According to a 2022 Explorium survey, 44% of organizations acquire external data from five or more sources, yet many cannot find the right data, integrate it with their data, or feed it into predictive models. Fifty-two percent of enterprises desire an easy way to match and integrate external data with internal data, while 46% want a better way to find and source the right data for their use case.

Furthermore, the typical data acquisition process is lengthy and expensive; data scientists are forced to waste time and financial resources on manual data search, validation, procurement, integration, monitoring, and maintenance.
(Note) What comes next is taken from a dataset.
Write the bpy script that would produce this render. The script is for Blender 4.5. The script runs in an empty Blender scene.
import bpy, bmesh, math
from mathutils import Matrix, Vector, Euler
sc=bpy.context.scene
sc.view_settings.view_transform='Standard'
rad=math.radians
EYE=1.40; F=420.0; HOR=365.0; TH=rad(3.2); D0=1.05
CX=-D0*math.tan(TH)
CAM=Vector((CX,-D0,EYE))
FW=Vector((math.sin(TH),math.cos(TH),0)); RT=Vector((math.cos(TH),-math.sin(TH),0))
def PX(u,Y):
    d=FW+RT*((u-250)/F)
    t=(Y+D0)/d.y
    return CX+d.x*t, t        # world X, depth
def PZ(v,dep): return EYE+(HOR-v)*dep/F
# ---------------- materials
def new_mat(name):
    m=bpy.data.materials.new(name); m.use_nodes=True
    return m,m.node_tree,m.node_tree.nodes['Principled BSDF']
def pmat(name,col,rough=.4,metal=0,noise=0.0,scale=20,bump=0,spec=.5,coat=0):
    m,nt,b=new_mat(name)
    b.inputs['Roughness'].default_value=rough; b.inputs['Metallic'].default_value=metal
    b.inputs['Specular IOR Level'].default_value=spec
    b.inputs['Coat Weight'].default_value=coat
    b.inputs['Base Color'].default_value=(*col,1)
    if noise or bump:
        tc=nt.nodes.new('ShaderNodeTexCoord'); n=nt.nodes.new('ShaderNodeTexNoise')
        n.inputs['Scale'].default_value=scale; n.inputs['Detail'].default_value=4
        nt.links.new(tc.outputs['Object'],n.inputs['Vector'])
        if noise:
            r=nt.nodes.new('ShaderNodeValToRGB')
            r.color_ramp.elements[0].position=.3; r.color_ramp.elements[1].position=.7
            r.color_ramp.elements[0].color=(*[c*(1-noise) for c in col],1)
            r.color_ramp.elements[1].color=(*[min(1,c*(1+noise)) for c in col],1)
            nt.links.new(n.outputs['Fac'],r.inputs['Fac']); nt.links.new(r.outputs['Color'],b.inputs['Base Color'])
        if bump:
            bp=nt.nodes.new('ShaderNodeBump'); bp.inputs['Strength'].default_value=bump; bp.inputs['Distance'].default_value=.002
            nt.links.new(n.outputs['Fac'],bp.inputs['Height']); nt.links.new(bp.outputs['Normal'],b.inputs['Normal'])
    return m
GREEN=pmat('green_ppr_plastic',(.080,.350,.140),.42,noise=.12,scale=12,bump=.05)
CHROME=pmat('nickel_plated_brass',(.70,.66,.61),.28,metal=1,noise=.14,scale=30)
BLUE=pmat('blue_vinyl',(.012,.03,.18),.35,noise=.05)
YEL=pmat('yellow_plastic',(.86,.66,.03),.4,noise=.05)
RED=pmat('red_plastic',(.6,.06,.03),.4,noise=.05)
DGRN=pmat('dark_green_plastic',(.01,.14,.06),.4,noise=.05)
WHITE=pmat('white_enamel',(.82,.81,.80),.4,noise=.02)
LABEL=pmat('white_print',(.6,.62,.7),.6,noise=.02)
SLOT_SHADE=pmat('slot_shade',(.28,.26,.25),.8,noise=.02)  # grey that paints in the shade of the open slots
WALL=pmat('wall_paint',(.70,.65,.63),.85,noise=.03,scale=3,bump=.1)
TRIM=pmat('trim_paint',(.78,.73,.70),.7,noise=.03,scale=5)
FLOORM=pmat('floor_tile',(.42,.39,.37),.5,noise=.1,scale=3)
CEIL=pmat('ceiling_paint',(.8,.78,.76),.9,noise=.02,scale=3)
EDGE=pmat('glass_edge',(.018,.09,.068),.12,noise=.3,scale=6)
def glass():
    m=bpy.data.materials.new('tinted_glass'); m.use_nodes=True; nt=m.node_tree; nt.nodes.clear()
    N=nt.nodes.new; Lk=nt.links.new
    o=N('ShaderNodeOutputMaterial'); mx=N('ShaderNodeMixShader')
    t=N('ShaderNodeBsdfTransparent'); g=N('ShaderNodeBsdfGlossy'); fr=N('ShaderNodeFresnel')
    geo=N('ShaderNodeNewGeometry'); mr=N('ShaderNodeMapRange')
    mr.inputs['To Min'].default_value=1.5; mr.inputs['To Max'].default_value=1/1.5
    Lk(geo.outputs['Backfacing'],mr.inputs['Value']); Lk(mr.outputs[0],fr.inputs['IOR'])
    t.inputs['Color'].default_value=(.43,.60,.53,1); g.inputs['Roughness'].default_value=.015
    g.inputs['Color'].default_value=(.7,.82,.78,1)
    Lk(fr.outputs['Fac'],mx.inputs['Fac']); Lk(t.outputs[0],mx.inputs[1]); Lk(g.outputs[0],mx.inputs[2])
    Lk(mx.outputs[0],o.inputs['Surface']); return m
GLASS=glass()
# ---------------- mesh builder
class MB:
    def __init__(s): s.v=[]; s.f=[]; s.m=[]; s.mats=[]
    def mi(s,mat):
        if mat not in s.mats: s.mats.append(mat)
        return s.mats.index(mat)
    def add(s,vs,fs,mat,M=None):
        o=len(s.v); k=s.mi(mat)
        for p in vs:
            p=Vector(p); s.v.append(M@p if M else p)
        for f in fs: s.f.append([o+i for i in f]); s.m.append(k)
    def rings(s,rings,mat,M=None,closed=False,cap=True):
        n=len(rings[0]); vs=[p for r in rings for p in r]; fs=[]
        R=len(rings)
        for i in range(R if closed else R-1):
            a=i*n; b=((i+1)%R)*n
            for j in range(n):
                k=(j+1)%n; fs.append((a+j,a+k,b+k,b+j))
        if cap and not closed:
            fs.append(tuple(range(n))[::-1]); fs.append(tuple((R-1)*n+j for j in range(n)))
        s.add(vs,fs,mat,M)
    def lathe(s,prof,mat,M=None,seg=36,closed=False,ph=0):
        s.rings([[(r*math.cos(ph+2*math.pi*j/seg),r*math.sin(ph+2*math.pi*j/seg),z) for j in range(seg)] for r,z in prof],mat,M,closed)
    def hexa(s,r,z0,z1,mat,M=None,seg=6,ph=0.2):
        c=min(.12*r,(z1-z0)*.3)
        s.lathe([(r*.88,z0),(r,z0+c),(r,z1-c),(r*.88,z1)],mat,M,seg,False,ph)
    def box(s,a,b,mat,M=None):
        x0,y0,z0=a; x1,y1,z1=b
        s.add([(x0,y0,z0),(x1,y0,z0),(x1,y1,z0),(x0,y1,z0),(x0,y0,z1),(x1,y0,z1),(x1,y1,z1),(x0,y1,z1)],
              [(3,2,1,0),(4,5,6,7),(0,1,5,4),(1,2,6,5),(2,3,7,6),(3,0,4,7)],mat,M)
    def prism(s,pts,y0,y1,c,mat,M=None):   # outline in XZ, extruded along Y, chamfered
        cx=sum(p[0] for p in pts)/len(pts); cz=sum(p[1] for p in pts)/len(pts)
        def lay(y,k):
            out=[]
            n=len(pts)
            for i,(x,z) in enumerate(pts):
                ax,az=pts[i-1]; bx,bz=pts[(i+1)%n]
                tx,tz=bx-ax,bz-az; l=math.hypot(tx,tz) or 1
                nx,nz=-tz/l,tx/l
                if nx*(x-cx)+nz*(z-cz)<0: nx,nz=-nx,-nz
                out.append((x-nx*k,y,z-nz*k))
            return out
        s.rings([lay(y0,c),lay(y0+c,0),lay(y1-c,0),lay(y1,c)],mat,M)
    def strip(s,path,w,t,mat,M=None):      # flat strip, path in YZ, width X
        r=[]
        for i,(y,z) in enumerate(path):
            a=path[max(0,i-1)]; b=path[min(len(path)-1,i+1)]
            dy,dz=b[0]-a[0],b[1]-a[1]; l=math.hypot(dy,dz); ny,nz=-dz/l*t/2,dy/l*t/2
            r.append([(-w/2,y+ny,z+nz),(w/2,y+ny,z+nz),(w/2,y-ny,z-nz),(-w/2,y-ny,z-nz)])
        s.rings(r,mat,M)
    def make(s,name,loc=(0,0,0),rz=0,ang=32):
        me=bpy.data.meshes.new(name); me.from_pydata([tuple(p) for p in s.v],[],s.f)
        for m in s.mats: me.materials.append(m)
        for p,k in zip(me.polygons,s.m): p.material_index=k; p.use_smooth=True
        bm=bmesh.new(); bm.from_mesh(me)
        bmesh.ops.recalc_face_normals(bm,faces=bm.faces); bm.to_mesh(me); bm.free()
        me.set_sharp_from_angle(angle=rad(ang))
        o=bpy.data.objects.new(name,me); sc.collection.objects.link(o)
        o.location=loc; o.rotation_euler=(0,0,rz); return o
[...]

Vittenberg then introduced Explorium’s external data platform, designed to holistically catalog organizational data and automatically discover what’s most relevant to its user. The platform can easily integrate, transform, and feed external data into predictive models and end systems, enhancing and streamlining the ML development and production process.

Zach Imholte, deployment strategist at Palantir, introduced Foundry, an Ontology-powered operating system for the modern enterprise, which can be implemented to advance ML projects.

Foundry’s goal is to allow real-time connectivity between data, analytics, and operational teams, ultimately encouraging a system that can enable building and deploying of increasingly sophisticated and valuable applications.

The Ontology is at the center of building AI/ML with power and scale, according to Imholte; it is the nucleus of the system, providing real-time connectivity between data, analytics, and operational teams.

Ontology Hydration, which quickly scales pipelines, allows users to synchronize data, models, and applications in as little as days. The Ontology can be custom-fitted to the context of an enterprise, ranging from easily defined objects to specifying key decisions and behaviors to composable functions.

Accompanying the Ontology is an expanse of APIs that read from and enrich the system, allowing users to build individual apps or support third-party tools. Foundry works to close the loop between AI and ML operations, allowing these models to be continuously improved upon and managed overtime.